**Stated goal**
Here are some entries; quote each one exactly.
◆ ◆ ◆ ◆ ◆ ◆ ◆
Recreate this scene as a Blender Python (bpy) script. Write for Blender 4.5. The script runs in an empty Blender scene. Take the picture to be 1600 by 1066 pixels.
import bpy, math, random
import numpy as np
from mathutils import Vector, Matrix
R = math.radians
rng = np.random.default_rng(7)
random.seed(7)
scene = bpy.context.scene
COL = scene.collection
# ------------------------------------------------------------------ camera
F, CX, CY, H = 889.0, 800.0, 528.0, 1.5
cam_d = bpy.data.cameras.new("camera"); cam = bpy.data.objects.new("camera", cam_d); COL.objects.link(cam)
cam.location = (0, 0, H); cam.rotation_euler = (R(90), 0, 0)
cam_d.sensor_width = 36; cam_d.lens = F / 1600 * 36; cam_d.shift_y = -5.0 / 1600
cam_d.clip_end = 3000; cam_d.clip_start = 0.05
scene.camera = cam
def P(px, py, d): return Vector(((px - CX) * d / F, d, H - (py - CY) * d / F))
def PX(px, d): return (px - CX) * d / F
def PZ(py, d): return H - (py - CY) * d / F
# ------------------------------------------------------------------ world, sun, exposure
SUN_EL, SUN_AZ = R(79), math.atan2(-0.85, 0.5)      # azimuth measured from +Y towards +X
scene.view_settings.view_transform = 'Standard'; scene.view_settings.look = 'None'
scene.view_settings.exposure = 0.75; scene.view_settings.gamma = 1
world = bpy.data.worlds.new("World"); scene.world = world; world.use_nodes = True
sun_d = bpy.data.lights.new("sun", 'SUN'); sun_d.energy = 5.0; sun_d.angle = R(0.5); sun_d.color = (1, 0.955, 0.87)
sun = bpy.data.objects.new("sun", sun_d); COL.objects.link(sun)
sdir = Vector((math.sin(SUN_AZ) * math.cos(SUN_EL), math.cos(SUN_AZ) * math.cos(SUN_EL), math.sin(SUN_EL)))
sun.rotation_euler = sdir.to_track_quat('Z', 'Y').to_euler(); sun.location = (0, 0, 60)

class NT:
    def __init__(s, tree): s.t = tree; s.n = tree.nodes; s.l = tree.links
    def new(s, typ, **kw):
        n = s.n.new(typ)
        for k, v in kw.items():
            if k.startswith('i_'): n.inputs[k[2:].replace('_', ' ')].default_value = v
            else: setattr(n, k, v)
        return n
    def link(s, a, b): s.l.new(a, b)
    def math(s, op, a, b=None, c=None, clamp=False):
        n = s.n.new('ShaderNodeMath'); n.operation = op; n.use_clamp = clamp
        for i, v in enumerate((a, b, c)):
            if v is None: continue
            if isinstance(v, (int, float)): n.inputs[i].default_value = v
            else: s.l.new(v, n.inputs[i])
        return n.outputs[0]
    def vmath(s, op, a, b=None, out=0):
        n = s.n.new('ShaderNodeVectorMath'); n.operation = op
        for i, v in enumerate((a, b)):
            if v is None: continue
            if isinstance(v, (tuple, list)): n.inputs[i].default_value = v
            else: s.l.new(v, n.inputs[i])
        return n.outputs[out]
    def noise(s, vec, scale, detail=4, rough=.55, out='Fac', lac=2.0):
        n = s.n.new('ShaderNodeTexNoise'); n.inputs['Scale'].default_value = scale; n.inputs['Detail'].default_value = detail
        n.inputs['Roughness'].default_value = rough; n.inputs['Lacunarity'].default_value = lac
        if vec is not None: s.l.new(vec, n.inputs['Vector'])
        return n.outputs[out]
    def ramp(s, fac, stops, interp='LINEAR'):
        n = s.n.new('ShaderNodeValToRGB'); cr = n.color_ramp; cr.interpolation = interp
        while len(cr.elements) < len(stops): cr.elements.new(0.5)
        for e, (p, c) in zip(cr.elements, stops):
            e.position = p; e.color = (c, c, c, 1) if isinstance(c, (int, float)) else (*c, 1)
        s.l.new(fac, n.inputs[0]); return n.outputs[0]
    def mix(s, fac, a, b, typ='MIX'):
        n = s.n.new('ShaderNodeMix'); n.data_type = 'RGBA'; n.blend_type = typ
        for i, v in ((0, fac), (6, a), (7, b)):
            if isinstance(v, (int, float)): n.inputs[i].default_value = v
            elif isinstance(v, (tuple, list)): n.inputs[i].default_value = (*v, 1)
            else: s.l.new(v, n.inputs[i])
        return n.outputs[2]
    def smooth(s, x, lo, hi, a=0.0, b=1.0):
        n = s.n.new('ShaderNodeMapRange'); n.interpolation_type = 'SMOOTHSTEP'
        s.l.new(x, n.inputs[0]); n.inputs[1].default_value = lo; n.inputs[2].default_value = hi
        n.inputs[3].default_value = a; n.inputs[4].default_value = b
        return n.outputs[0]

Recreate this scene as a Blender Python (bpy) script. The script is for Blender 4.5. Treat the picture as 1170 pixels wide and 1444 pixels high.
◆ ◆ ◆ ◆ ◆ ◆ ◆
**Solution for this problem**
Recreate this scene as a Blender Python (bpy) script. Write for Blender 4.5. The script runs in an empty Blender scene. Take the picture to be 1600 by 1066 pixels.
import bpy, math, random
import numpy as np
from mathutils import Vector, Matrix
R = math.radians
rng = np.random.default_rng(7)
random.seed(7)
scene = bpy.context.scene
COL = scene.collection
# ------------------------------------------------------------------ camera
F, CX, CY, H = 889.0, 800.0, 528.0, 1.5
cam_d = bpy.data.cameras.new("camera"); cam = bpy.data.objects.new("camera", cam_d); COL.objects.link(cam)
cam.location = (0, 0, H); cam.rotation_euler = (R(90), 0, 0)
cam_d.sensor_width = 36; cam_d.lens = F / 1600 * 36; cam_d.shift_y = -5.0 / 1600
cam_d.clip_end = 3000; cam_d.clip_start = 0.05
scene.camera = cam
def P(px, py, d): return Vector(((px - CX) * d / F, d, H - (py - CY) * d / F))
def PX(px, d): return (px - CX) * d / F
def PZ(py, d): return H - (py - CY) * d / F
# ------------------------------------------------------------------ world, sun, exposure
SUN_EL, SUN_AZ = R(79), math.atan2(-0.85, 0.5)      # azimuth measured from +Y towards +X
scene.view_settings.view_transform = 'Standard'; scene.view_settings.look = 'None'
scene.view_settings.exposure = 0.75; scene.view_settings.gamma = 1
world = bpy.data.worlds.new("World"); scene.world = world; world.use_nodes = True
sun_d = bpy.data.lights.new("sun", 'SUN'); sun_d.energy = 5.0; sun_d.angle = R(0.5); sun_d.color = (1, 0.955, 0.87)
sun = bpy.data.objects.new("sun", sun_d); COL.objects.link(sun)
sdir = Vector((math.sin(SUN_AZ) * math.cos(SUN_EL), math.cos(SUN_AZ) * math.cos(SUN_EL), math.sin(SUN_EL)))
sun.rotation_euler = sdir.to_track_quat('Z', 'Y').to_euler(); sun.location = (0, 0, 60)

class NT:
    def __init__(s, tree): s.t = tree; s.n = tree.nodes; s.l = tree.links
    def new(s, typ, **kw):
        n = s.n.new(typ)
        for k, v in kw.items():
            if k.startswith('i_'): n.inputs[k[2:].replace('_', ' ')].default_value = v
            else: setattr(n, k, v)
        return n
    def link(s, a, b): s.l.new(a, b)
    def math(s, op, a, b=None, c=None, clamp=False):
        n = s.n.new('ShaderNodeMath'); n.operation = op; n.use_clamp = clamp
        for i, v in enumerate((a, b, c)):
            if v is None: continue
            if isinstance(v, (int, float)): n.inputs[i].default_value = v
            else: s.l.new(v, n.inputs[i])
        return n.outputs[0]
    def vmath(s, op, a, b=None, out=0):
        n = s.n.new('ShaderNodeVectorMath'); n.operation = op
        for i, v in enumerate((a, b)):
            if v is None: continue
            if isinstance(v, (tuple, list)): n.inputs[i].default_value = v
            else: s.l.new(v, n.inputs[i])
        return n.outputs[out]
    def noise(s, vec, scale, detail=4, rough=.55, out='Fac', lac=2.0):
        n = s.n.new('ShaderNodeTexNoise'); n.inputs['Scale'].default_value = scale; n.inputs['Detail'].default_value = detail
        n.inputs['Roughness'].default_value = rough; n.inputs['Lacunarity'].default_value = lac
        if vec is not None: s.l.new(vec, n.inputs['Vector'])
        return n.outputs[out]
    def ramp(s, fac, stops, interp='LINEAR'):
        n = s.n.new('ShaderNodeValToRGB'); cr = n.color_ramp; cr.interpolation = interp
        while len(cr.elements) < len(stops): cr.elements.new(0.5)
        for e, (p, c) in zip(cr.elements, stops):
            e.position = p; e.color = (c, c, c, 1) if isinstance(c, (int, float)) else (*c, 1)
        s.l.new(fac, n.inputs[0]); return n.outputs[0]
    def mix(s, fac, a, b, typ='MIX'):
        n = s.n.new('ShaderNodeMix'); n.data_type = 'RGBA'; n.blend_type = typ
        for i, v in ((0, fac), (6, a), (7, b)):
            if isinstance(v, (int, float)): n.inputs[i].default_value = v
            elif isinstance(v, (tuple, list)): n.inputs[i].default_value = (*v, 1)
            else: s.l.new(v, n.inputs[i])
        return n.outputs[2]
    def smooth(s, x, lo, hi, a=0.0, b=1.0):
        n = s.n.new('ShaderNodeMapRange'); n.interpolation_type = 'SMOOTHSTEP'
        s.l.new(x, n.inputs[0]); n.inputs[1].default_value = lo; n.inputs[2].default_value = hi
        n.inputs[3].default_value = a; n.inputs[4].default_value = b
        return n.outputs[0]

Recreate this scene as a Blender Python (bpy) script. The script is for Blender 4.5. Treat the picture as 1170 pixels wide and 1444 pixels high.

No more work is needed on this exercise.